>>>>>
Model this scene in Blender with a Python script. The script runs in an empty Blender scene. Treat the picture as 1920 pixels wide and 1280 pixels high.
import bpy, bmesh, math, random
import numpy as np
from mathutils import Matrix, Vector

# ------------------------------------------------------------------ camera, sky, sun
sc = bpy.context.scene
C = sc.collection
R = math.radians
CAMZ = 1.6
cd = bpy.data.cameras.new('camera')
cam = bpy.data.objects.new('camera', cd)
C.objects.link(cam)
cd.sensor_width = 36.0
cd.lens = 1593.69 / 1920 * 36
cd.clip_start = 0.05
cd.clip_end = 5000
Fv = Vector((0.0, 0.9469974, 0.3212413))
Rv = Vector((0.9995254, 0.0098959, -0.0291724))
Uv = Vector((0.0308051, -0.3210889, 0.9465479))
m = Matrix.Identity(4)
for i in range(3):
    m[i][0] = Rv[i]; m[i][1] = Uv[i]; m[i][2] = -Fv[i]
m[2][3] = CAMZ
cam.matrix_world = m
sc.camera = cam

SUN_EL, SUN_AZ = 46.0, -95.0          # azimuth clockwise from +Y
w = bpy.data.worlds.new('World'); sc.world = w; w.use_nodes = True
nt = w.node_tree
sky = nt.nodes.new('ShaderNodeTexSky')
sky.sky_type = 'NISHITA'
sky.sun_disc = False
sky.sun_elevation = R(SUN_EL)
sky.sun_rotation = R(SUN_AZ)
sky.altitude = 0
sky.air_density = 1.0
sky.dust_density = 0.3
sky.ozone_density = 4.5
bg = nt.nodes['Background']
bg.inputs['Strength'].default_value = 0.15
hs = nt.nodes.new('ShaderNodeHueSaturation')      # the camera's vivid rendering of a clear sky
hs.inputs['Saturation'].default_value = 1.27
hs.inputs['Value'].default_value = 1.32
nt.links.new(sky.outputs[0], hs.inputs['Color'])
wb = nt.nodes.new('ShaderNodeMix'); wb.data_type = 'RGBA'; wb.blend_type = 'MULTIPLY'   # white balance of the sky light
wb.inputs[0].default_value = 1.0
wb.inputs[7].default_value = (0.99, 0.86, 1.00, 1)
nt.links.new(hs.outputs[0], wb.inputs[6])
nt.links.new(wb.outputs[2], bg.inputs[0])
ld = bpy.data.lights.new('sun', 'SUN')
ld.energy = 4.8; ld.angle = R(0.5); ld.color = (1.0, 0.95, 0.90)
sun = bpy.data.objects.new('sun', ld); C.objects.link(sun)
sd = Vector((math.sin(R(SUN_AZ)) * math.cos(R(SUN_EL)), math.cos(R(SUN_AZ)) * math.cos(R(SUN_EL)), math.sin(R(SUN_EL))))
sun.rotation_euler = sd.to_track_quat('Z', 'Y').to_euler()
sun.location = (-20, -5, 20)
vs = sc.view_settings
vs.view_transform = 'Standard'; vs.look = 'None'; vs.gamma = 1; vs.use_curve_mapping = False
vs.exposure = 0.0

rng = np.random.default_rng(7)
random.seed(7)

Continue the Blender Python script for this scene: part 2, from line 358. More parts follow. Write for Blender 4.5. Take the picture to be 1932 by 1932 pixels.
<<<<<
Write out the records above again, keeping each one identical to the original.

Model this scene in Blender with a Python script. The script runs in an empty Blender scene. Treat the picture as 1920 pixels wide and 1280 pixels high.
import bpy, bmesh, math, random
import numpy as np
from mathutils import Matrix, Vector

# ------------------------------------------------------------------ camera, sky, sun
sc = bpy.context.scene
C = sc.collection
R = math.radians
CAMZ = 1.6
cd = bpy.data.cameras.new('camera')
cam = bpy.data.objects.new('camera', cd)
C.objects.link(cam)
cd.sensor_width = 36.0
cd.lens = 1593.69 / 1920 * 36
cd.clip_start = 0.05
cd.clip_end = 5000
Fv = Vector((0.0, 0.9469974, 0.3212413))
Rv = Vector((0.9995254, 0.0098959, -0.0291724))
Uv = Vector((0.0308051, -0.3210889, 0.9465479))
m = Matrix.Identity(4)
for i in range(3):
    m[i][0] = Rv[i]; m[i][1] = Uv[i]; m[i][2] = -Fv[i]
m[2][3] = CAMZ
cam.matrix_world = m
sc.camera = cam

SUN_EL, SUN_AZ = 46.0, -95.0          # azimuth clockwise from +Y
w = bpy.data.worlds.new('World'); sc.world = w; w.use_nodes = True
nt = w.node_tree
sky = nt.nodes.new('ShaderNodeTexSky')
sky.sky_type = 'NISHITA'
sky.sun_disc = False
sky.sun_elevation = R(SUN_EL)
sky.sun_rotation = R(SUN_AZ)
sky.altitude = 0
sky.air_density = 1.0
sky.dust_density = 0.3
sky.ozone_density = 4.5
bg = nt.nodes['Background']
bg.inputs['Strength'].default_value = 0.15
hs = nt.nodes.new('ShaderNodeHueSaturation')      # the camera's vivid rendering of a clear sky
hs.inputs['Saturation'].default_value = 1.27
hs.inputs['Value'].default_value = 1.32
nt.links.new(sky.outputs[0], hs.inputs['Color'])
wb = nt.nodes.new('ShaderNodeMix'); wb.data_type = 'RGBA'; wb.blend_type = 'MULTIPLY'   # white balance of the sky light
wb.inputs[0].default_value = 1.0
wb.inputs[7].default_value = (0.99, 0.86, 1.00, 1)
nt.links.new(hs.outputs[0], wb.inputs[6])
nt.links.new(wb.outputs[2], bg.inputs[0])
ld = bpy.data.lights.new('sun', 'SUN')
ld.energy = 4.8; ld.angle = R(0.5); ld.color = (1.0, 0.95, 0.90)
sun = bpy.data.objects.new('sun', ld); C.objects.link(sun)
sd = Vector((math.sin(R(SUN_AZ)) * math.cos(R(SUN_EL)), math.cos(R(SUN_AZ)) * math.cos(R(SUN_EL)), math.sin(R(SUN_EL))))
sun.rotation_euler = sd.to_track_quat('Z', 'Y').to_euler()
sun.location = (-20, -5, 20)
vs = sc.view_settings
vs.view_transform = 'Standard'; vs.look = 'None'; vs.gamma = 1; vs.use_curve_mapping = False
vs.exposure = 0.0

rng = np.random.default_rng(7)
random.seed(7)

Continue the Blender Python script for this scene: part 2, from line 358. More parts follow. Write for Blender 4.5. Take the picture to be 1932 by 1932 pixels.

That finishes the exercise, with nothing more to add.